*Short task*
Repeat, exactly as written, every line from the one holding "boulder', .5, .1, 30)" through the one holding "right', .45, .12, 30)". Leave out all other lines.

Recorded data
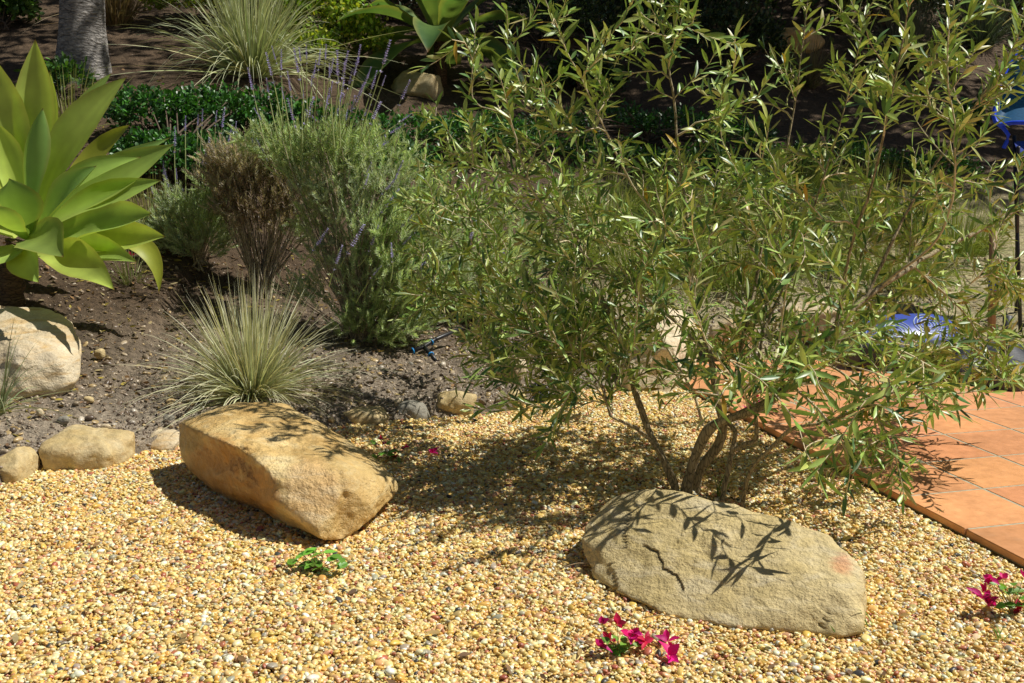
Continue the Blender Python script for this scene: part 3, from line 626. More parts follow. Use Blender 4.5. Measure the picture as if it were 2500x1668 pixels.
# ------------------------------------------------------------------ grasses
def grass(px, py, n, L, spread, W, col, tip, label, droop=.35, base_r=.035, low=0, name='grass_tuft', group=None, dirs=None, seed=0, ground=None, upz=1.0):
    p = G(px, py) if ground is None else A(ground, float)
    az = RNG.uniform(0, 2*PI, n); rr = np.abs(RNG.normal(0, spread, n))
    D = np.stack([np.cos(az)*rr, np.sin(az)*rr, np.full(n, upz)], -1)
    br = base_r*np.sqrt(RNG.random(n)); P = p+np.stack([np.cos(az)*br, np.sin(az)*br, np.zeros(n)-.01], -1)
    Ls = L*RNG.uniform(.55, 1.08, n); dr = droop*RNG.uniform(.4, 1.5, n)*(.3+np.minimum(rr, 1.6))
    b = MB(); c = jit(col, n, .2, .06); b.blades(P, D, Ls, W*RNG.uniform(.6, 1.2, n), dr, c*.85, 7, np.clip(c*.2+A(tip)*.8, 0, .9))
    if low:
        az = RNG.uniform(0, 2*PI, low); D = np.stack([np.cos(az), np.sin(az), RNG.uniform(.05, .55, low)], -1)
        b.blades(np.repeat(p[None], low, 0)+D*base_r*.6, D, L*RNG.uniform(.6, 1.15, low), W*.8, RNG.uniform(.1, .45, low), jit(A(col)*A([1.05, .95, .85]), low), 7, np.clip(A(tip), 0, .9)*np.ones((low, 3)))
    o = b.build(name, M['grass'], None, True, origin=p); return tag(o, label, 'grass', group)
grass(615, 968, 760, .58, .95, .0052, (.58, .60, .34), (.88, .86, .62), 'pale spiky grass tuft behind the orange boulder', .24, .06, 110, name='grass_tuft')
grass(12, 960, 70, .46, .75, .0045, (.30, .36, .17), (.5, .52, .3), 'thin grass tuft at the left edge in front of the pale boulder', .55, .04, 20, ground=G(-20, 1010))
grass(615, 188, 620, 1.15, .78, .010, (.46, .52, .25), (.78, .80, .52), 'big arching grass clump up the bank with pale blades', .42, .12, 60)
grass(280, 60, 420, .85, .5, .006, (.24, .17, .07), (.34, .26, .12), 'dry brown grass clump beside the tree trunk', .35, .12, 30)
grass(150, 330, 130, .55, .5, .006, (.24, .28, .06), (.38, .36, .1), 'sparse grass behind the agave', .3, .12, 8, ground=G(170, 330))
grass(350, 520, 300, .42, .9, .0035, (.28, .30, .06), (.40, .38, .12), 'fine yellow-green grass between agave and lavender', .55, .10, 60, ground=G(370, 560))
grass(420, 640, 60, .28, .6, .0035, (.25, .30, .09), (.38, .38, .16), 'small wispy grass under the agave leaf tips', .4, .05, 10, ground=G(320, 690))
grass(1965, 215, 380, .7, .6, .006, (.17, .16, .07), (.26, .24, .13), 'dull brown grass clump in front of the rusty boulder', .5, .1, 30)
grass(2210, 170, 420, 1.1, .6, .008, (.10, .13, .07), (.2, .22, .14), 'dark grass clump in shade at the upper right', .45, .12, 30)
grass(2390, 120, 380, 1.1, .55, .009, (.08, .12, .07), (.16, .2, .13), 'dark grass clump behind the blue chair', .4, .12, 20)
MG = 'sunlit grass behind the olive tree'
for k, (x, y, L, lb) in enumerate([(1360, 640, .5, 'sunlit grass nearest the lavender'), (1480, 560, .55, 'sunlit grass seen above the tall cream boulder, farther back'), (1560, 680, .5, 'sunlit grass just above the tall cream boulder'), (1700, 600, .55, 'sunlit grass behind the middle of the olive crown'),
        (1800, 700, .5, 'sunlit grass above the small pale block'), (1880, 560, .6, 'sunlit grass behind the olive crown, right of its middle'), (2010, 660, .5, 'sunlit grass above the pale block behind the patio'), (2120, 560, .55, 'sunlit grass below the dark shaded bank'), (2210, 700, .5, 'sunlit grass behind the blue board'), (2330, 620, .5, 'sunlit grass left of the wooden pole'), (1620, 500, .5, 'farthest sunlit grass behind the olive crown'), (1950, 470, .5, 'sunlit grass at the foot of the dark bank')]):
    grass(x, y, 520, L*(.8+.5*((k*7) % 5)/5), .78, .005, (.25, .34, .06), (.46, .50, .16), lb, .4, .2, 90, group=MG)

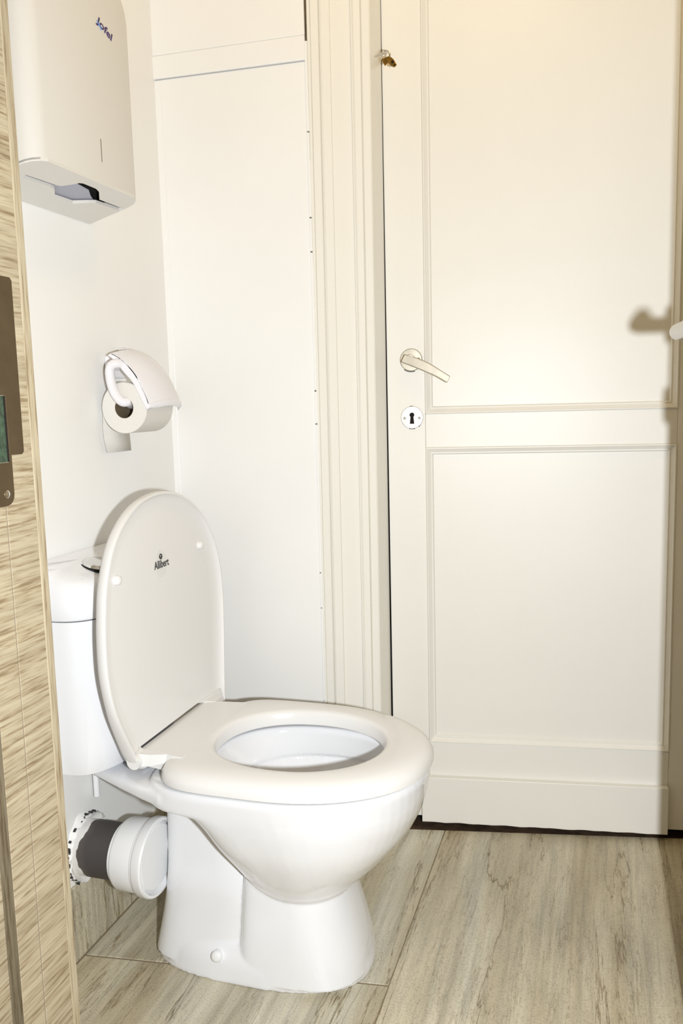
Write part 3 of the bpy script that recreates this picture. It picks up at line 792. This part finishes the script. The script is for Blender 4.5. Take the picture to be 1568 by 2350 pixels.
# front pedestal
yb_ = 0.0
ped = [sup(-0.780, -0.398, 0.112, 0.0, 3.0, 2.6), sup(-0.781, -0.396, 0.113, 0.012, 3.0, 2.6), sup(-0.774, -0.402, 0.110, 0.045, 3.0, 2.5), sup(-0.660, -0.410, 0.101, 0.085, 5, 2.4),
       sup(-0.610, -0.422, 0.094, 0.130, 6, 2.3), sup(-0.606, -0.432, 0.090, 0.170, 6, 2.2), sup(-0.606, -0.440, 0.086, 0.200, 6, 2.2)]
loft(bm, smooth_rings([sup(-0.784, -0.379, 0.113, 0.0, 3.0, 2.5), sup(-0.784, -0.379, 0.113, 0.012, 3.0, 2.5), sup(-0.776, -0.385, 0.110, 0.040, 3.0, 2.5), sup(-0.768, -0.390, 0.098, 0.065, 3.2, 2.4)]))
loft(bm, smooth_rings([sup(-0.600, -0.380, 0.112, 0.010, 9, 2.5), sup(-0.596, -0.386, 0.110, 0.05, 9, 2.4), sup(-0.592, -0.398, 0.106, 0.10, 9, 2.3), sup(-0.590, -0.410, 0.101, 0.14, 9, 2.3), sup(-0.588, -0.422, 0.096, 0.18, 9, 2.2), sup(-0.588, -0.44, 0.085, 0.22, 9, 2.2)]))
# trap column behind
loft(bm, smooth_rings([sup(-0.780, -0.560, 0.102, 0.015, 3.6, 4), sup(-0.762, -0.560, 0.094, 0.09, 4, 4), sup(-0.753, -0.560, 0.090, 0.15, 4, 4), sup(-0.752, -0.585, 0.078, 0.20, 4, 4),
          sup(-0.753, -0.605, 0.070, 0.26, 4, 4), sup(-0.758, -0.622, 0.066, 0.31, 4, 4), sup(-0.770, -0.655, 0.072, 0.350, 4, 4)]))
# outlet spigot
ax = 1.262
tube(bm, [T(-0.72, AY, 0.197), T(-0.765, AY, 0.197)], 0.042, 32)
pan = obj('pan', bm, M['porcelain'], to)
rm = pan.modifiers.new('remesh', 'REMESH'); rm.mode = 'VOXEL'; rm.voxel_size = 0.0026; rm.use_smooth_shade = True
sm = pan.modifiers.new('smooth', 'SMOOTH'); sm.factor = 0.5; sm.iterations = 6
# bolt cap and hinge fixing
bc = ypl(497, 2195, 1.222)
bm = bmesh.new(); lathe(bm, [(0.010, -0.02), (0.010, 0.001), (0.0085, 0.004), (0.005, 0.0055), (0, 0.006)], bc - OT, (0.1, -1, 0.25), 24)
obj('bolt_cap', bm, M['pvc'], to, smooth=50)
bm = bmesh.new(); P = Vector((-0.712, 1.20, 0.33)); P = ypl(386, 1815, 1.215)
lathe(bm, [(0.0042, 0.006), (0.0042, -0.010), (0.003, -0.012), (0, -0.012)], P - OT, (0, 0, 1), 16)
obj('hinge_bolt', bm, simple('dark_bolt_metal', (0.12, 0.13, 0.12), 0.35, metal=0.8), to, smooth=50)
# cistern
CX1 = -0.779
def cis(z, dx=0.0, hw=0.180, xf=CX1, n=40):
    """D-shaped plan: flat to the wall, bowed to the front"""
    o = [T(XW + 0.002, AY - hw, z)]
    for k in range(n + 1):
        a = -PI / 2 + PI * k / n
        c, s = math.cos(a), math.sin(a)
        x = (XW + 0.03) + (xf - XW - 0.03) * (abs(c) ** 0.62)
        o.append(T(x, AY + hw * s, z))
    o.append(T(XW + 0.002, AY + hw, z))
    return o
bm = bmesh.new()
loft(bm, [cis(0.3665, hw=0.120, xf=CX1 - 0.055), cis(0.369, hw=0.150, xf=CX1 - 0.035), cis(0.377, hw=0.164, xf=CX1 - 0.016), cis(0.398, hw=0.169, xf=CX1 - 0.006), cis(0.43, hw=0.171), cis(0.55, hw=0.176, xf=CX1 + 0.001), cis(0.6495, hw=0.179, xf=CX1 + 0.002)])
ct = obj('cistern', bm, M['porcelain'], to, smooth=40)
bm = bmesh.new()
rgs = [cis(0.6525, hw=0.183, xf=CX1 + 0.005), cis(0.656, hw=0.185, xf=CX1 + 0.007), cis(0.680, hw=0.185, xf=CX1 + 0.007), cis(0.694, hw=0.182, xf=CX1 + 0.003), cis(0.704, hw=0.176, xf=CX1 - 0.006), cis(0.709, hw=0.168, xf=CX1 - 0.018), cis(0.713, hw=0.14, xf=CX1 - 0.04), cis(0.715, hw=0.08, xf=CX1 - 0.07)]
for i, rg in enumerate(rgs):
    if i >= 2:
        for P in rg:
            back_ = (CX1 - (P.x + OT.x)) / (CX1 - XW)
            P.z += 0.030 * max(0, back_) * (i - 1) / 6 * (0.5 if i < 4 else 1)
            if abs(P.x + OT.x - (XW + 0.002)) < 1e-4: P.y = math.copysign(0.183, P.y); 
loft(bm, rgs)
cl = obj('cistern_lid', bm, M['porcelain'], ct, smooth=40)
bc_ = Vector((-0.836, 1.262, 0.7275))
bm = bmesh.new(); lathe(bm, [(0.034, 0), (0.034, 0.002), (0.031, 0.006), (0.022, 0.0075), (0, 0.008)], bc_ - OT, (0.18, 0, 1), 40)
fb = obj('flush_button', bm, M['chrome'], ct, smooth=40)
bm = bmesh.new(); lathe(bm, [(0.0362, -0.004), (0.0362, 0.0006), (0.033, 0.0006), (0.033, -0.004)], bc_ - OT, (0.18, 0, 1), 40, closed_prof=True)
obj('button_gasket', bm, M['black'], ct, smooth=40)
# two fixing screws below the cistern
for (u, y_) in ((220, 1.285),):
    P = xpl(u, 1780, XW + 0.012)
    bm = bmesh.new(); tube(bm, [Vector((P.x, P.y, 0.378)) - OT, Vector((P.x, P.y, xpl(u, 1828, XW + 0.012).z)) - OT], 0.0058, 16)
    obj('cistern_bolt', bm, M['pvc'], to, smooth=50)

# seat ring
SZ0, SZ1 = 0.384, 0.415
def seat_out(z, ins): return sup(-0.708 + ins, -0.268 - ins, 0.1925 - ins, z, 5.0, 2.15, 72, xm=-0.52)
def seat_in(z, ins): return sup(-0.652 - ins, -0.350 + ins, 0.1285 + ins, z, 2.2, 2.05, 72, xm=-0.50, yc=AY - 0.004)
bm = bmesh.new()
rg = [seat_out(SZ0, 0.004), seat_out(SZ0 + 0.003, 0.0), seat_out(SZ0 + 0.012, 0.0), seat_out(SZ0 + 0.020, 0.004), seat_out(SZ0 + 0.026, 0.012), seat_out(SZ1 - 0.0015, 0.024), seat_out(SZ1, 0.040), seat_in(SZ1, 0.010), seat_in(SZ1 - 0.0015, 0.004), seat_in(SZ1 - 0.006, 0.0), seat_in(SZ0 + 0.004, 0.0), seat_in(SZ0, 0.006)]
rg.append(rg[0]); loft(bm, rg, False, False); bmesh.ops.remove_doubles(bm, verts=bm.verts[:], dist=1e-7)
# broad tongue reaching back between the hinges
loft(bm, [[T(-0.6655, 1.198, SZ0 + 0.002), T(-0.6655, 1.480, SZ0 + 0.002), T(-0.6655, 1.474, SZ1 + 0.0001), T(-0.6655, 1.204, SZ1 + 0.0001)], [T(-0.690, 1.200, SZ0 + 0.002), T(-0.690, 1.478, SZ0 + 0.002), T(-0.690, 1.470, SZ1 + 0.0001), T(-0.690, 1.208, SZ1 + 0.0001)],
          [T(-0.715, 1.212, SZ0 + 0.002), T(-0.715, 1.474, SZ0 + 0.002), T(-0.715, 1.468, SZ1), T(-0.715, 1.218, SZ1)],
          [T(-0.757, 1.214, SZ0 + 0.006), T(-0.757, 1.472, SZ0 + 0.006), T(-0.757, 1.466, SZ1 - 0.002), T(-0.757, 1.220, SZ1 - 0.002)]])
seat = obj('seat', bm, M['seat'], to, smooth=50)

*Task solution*
grass(1965, 215, 380, .7, .6, .006, (.17, .16, .07), (.26, .24, .13), 'dull brown grass clump in front of the rusty boulder', .5, .1, 30)
grass(2210, 170, 420, 1.1, .6, .008, (.10, .13, .07), (.2, .22, .14), 'dark grass clump in shade at the upper right', .45, .12, 30)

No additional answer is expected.